Cooley’s wife Carolyn died six years ago.
“That was a very hard time for him,” said Cooley’s former secretary Carol Daugherty.
Carolyn was a longtime teacher at the middle school, and for many years she was narrator for the Meeker Massacre Pageant. A lover of words in her own right, she could match wits with her husband.
“My wife was a grammarian,” Cooley said. “We would have arguments about the meaning of words. She would go to her Merriam Webster Dictionary, and I would go to the Random House Unabridged. It was amazing how many times her dictionary agreed with her, and my dictionary agreed with me.”
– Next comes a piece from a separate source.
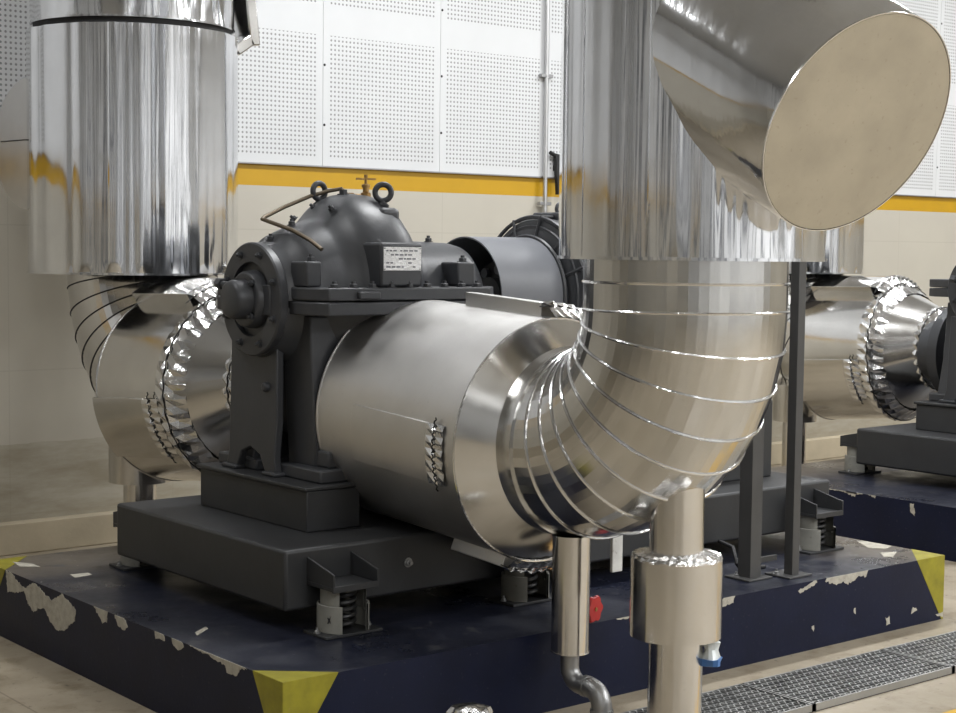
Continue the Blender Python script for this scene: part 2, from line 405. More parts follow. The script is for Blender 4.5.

The Cooleys had two children: son Andrew, who is an Episcopal priest in Durango, where he lives with his wife, Terri; and daughter Karen, who works for Lululemon, which manufactures yoga apparel, and lives in Canada. A granddaughter, Micaela, who is in college, is Cooley’s pride and joy.
“I have seen less of my granddaughter than I would have liked,” he said. “She hasn’t seen me in action much. I haven’t spent the time with her growing up that I wish I could have. But she’s an interesting person, and it’s fun to be with her.”
Cooley continues to be active in Meeker’s Saint James Episcopal Church and the Meeker Lions Club. And while he remains as passionate as ever about any number of issues, he misses when he was on the frontlines of many of the most important debates of the day.
“I’ve been very political,” Cooley said. “I’d go to any meeting of any kind I could. I just loved it.”
Looking back on his long career and life, Cooley is content.
“At my present age, I find every once in awhile I dwell on things that I said that I should have not said, and various acts of idiocy,” Cooley said, “but the one remarkable thing that balances that out is that I’m happy just almost all of the time.”